- PROMPT -
A faithful transcription of all the data is required.
▬▬▬
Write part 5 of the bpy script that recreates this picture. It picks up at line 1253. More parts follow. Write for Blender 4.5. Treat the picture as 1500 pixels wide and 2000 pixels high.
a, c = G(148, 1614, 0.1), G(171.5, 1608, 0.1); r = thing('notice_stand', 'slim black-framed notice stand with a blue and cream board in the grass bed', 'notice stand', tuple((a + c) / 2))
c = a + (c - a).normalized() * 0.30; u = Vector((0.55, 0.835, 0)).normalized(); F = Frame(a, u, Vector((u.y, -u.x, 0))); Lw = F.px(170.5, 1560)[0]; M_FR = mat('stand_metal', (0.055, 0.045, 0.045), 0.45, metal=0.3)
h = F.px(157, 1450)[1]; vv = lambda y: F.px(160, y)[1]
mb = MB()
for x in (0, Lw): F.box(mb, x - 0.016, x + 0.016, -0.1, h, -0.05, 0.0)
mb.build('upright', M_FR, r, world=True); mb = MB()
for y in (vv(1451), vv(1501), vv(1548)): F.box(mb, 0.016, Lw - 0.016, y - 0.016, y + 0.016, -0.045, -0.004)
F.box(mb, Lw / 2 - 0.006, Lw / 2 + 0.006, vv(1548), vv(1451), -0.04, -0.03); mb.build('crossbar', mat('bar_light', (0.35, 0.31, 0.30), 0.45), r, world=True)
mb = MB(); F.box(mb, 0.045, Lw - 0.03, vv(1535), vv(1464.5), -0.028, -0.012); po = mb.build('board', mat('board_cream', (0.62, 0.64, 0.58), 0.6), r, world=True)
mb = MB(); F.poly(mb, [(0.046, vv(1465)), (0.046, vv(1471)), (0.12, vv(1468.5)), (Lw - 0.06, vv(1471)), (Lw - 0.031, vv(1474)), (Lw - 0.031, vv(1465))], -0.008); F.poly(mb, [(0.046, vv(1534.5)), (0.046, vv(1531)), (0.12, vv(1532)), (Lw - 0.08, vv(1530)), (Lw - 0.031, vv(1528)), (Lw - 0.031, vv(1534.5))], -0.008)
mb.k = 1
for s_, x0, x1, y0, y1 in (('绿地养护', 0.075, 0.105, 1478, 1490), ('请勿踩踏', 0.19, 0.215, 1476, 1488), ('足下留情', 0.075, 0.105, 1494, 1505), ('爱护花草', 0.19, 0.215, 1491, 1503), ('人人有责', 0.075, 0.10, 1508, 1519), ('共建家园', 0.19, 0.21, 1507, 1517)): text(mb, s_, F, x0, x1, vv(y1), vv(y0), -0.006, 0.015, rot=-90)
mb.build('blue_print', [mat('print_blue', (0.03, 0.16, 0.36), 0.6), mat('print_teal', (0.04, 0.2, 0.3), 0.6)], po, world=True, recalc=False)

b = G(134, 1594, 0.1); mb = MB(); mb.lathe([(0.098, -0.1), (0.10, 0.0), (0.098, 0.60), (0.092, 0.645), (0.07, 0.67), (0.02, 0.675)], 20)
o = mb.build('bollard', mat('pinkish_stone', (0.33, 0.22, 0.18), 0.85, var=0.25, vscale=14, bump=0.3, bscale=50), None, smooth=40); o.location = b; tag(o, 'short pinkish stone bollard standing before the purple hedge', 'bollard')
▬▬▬
- SOLUTION TO THE EXERCISE -
Write part 5 of the bpy script that recreates this picture. It picks up at line 1253. More parts follow. Write for Blender 4.5. Treat the picture as 1500 pixels wide and 2000 pixels high.
a, c = G(148, 1614, 0.1), G(171.5, 1608, 0.1); r = thing('notice_stand', 'slim black-framed notice stand with a blue and cream board in the grass bed', 'notice stand', tuple((a + c) / 2))
c = a + (c - a).normalized() * 0.30; u = Vector((0.55, 0.835, 0)).normalized(); F = Frame(a, u, Vector((u.y, -u.x, 0))); Lw = F.px(170.5, 1560)[0]; M_FR = mat('stand_metal', (0.055, 0.045, 0.045), 0.45, metal=0.3)
h = F.px(157, 1450)[1]; vv = lambda y: F.px(160, y)[1]
mb = MB()
for x in (0, Lw): F.box(mb, x - 0.016, x + 0.016, -0.1, h, -0.05, 0.0)
mb.build('upright', M_FR, r, world=True); mb = MB()
for y in (vv(1451), vv(1501), vv(1548)): F.box(mb, 0.016, Lw - 0.016, y - 0.016, y + 0.016, -0.045, -0.004)
F.box(mb, Lw / 2 - 0.006, Lw / 2 + 0.006, vv(1548), vv(1451), -0.04, -0.03); mb.build('crossbar', mat('bar_light', (0.35, 0.31, 0.30), 0.45), r, world=True)
mb = MB(); F.box(mb, 0.045, Lw - 0.03, vv(1535), vv(1464.5), -0.028, -0.012); po = mb.build('board', mat('board_cream', (0.62, 0.64, 0.58), 0.6), r, world=True)
mb = MB(); F.poly(mb, [(0.046, vv(1465)), (0.046, vv(1471)), (0.12, vv(1468.5)), (Lw - 0.06, vv(1471)), (Lw - 0.031, vv(1474)), (Lw - 0.031, vv(1465))], -0.008); F.poly(mb, [(0.046, vv(1534.5)), (0.046, vv(1531)), (0.12, vv(1532)), (Lw - 0.08, vv(1530)), (Lw - 0.031, vv(1528)), (Lw - 0.031, vv(1534.5))], -0.008)
mb.k = 1
for s_, x0, x1, y0, y1 in (('绿地养护', 0.075, 0.105, 1478, 1490), ('请勿踩踏', 0.19, 0.215, 1476, 1488), ('足下留情', 0.075, 0.105, 1494, 1505), ('爱护花草', 0.19, 0.215, 1491, 1503), ('人人有责', 0.075, 0.10, 1508, 1519), ('共建家园', 0.19, 0.21, 1507, 1517)): text(mb, s_, F, x0, x1, vv(y1), vv(y0), -0.006, 0.015, rot=-90)
mb.build('blue_print', [mat('print_blue', (0.03, 0.16, 0.36), 0.6), mat('print_teal', (0.04, 0.2, 0.3), 0.6)], po, world=True, recalc=False)

b = G(134, 1594, 0.1); mb = MB(); mb.lathe([(0.098, -0.1), (0.10, 0.0), (0.098, 0.60), (0.092, 0.645), (0.07, 0.67), (0.02, 0.675)], 20)
o = mb.build('bollard', mat('pinkish_stone', (0.33, 0.22, 0.18), 0.85, var=0.25, vscale=14, bump=0.3, bscale=50), None, smooth=40); o.location = b; tag(o, 'short pinkish stone bollard standing before the purple hedge', 'bollard')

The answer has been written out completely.